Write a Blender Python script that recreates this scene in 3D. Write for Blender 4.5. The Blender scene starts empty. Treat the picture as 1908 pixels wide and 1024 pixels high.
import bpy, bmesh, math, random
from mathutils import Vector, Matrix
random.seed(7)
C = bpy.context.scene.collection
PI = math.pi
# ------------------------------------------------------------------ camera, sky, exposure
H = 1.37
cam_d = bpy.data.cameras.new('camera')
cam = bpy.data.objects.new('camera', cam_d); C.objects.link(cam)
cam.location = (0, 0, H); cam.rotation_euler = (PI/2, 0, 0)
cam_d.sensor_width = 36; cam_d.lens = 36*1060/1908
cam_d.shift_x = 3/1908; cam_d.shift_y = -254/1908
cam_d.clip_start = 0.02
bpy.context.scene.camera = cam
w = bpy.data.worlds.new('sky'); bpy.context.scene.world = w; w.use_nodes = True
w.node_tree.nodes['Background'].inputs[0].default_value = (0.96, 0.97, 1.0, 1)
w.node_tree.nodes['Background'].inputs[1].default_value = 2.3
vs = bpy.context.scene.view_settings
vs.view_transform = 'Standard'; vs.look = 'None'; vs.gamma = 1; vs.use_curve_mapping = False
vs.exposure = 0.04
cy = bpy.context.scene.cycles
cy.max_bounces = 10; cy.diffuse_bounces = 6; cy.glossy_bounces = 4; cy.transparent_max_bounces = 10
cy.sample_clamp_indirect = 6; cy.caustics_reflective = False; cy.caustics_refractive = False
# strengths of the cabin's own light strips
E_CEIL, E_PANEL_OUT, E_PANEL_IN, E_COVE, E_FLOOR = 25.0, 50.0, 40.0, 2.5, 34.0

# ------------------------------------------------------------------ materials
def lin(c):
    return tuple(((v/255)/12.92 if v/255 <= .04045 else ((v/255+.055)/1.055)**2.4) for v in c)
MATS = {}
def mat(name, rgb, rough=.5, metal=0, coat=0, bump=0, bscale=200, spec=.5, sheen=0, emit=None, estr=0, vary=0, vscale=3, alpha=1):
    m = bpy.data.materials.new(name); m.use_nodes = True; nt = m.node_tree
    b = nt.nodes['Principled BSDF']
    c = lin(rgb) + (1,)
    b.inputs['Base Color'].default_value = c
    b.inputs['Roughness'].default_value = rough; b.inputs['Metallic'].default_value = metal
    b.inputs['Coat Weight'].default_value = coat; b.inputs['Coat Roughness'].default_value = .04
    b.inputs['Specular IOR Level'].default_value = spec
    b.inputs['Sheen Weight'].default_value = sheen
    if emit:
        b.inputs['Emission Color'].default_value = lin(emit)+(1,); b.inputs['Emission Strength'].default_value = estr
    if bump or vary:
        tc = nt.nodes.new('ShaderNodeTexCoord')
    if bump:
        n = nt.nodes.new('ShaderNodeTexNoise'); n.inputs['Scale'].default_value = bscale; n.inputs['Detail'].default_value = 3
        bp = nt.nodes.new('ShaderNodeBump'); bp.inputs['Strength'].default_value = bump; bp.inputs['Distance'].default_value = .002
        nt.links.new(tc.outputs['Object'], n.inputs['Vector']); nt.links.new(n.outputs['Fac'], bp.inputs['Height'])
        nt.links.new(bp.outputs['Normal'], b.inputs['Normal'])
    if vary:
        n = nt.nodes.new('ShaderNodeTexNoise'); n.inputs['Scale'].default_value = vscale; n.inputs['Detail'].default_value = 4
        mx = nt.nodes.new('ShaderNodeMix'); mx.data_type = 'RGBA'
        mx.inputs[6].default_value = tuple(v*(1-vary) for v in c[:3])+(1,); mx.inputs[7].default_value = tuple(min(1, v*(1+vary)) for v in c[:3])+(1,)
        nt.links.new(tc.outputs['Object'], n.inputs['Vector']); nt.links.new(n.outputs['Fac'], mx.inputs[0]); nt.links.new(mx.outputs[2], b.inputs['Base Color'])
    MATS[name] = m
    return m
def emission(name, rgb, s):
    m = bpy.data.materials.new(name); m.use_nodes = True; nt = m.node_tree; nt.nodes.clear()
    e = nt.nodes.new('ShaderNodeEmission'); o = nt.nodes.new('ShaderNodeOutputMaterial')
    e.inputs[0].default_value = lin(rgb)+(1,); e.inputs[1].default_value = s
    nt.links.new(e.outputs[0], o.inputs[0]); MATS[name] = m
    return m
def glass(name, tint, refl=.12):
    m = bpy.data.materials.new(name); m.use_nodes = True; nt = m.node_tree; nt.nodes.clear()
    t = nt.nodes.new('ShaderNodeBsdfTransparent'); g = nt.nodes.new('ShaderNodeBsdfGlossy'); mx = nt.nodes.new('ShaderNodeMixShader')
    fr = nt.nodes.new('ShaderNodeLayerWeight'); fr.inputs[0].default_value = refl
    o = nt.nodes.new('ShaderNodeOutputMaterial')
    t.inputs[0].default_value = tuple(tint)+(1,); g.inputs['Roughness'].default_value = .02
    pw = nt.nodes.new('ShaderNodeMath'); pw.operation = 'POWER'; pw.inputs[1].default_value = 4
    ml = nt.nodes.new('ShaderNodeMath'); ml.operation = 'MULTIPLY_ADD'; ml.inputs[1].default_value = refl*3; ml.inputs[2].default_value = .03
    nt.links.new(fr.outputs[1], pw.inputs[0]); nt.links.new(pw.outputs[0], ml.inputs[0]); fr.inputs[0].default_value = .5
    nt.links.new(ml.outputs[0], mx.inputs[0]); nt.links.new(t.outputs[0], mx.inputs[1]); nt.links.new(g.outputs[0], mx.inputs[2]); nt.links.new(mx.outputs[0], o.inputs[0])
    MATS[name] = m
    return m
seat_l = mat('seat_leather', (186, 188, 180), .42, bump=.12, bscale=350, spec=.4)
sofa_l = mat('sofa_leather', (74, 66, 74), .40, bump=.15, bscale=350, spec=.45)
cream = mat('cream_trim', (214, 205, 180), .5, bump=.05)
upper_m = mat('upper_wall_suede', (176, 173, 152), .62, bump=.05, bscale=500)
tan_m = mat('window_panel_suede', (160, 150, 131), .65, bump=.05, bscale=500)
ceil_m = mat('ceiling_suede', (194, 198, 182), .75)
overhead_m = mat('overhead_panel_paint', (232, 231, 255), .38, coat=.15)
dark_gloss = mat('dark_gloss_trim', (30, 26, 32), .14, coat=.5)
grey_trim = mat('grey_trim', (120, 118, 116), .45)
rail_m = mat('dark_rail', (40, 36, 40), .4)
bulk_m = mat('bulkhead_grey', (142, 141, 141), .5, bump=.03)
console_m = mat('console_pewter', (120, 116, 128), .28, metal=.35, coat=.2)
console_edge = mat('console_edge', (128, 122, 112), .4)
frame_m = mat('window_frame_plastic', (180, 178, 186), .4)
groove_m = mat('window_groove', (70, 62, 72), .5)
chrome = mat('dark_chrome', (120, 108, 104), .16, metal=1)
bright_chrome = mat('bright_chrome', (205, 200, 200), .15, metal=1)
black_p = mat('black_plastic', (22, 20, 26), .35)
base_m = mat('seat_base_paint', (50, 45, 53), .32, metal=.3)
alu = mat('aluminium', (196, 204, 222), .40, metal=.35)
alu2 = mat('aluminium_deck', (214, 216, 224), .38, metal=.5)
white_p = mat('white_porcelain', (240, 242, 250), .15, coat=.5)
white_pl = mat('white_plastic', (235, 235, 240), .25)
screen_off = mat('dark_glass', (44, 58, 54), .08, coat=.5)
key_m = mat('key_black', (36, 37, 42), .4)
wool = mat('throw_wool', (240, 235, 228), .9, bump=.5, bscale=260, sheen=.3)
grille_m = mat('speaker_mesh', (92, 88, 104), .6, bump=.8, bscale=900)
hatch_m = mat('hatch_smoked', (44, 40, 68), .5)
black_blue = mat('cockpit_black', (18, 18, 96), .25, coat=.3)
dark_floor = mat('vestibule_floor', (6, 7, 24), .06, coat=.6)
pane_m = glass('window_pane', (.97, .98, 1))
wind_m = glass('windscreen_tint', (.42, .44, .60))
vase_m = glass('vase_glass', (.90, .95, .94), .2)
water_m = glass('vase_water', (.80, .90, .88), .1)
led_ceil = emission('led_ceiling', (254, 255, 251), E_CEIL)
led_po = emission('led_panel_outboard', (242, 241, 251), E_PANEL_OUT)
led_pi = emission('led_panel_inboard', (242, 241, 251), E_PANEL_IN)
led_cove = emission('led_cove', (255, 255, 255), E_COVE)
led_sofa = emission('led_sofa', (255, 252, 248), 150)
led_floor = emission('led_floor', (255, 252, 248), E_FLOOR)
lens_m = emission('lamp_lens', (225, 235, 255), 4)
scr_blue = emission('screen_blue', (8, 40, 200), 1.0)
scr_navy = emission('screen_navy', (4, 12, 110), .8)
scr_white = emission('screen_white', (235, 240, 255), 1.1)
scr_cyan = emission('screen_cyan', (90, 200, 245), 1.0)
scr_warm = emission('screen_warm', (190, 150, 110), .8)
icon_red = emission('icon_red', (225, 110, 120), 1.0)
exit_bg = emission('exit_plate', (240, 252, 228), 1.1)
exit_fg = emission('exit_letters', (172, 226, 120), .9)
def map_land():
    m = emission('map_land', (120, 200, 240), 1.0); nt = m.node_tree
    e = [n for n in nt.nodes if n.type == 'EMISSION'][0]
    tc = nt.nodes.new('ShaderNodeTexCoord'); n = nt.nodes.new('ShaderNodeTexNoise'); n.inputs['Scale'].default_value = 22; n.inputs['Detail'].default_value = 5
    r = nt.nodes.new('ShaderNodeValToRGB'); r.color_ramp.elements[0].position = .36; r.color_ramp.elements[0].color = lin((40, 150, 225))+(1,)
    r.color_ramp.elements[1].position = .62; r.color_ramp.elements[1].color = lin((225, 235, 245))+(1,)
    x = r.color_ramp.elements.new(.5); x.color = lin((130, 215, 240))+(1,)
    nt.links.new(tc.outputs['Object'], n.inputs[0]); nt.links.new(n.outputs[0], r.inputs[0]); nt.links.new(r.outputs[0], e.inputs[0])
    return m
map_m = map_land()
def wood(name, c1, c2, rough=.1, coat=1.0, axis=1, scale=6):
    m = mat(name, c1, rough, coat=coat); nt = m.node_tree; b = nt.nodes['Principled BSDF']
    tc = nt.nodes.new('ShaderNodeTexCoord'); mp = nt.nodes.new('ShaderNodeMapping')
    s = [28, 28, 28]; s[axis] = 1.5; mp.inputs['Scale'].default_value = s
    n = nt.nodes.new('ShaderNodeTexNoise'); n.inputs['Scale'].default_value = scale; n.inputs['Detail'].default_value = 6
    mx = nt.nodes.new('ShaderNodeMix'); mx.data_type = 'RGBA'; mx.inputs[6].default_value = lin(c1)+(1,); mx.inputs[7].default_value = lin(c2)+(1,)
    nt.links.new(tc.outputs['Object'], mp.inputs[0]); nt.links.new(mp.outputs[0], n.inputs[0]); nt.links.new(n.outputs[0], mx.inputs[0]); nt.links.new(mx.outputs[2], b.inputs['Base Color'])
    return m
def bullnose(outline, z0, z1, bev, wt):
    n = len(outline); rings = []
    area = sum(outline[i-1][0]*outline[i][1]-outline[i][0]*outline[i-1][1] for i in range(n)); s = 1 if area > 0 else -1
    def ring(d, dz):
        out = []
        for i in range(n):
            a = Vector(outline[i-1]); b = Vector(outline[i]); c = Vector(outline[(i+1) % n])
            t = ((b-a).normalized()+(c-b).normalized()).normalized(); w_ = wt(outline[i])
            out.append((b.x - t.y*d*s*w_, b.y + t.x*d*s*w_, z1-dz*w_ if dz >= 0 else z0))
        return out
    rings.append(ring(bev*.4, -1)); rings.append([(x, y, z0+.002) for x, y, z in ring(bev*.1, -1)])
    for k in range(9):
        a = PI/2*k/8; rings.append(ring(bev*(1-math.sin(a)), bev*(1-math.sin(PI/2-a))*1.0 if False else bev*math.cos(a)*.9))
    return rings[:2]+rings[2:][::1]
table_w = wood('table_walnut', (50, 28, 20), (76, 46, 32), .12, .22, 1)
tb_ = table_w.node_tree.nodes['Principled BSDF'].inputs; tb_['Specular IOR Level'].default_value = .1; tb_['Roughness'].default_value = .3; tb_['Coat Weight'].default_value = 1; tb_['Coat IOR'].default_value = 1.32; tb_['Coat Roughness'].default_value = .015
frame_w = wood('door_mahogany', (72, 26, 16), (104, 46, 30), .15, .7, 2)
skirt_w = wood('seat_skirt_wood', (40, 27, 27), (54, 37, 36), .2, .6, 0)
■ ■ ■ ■
DESCRIPTION OF THE TASK: Emit, unaltered, the lines from the top of the listing down through the line that holds "E_CEIL, E_PANEL_OUT, E_PANEL_IN, E_COVE, E_FLOOR"; emit nothing else.

EXPECTED ANSWER:
Write a Blender Python script that recreates this scene in 3D. Write for Blender 4.5. The Blender scene starts empty. Treat the picture as 1908 pixels wide and 1024 pixels high.
import bpy, bmesh, math, random
from mathutils import Vector, Matrix
random.seed(7)
C = bpy.context.scene.collection
PI = math.pi
# ------------------------------------------------------------------ camera, sky, exposure
H = 1.37
cam_d = bpy.data.cameras.new('camera')
cam = bpy.data.objects.new('camera', cam_d); C.objects.link(cam)
cam.location = (0, 0, H); cam.rotation_euler = (PI/2, 0, 0)
cam_d.sensor_width = 36; cam_d.lens = 36*1060/1908
cam_d.shift_x = 3/1908; cam_d.shift_y = -254/1908
cam_d.clip_start = 0.02
bpy.context.scene.camera = cam
w = bpy.data.worlds.new('sky'); bpy.context.scene.world = w; w.use_nodes = True
w.node_tree.nodes['Background'].inputs[0].default_value = (0.96, 0.97, 1.0, 1)
w.node_tree.nodes['Background'].inputs[1].default_value = 2.3
vs = bpy.context.scene.view_settings
vs.view_transform = 'Standard'; vs.look = 'None'; vs.gamma = 1; vs.use_curve_mapping = False
vs.exposure = 0.04
cy = bpy.context.scene.cycles
cy.max_bounces = 10; cy.diffuse_bounces = 6; cy.glossy_bounces = 4; cy.transparent_max_bounces = 10
cy.sample_clamp_indirect = 6; cy.caustics_reflective = False; cy.caustics_refractive = False
# strengths of the cabin's own light strips
E_CEIL, E_PANEL_OUT, E_PANEL_IN, E_COVE, E_FLOOR = 25.0, 50.0, 40.0, 2.5, 34.0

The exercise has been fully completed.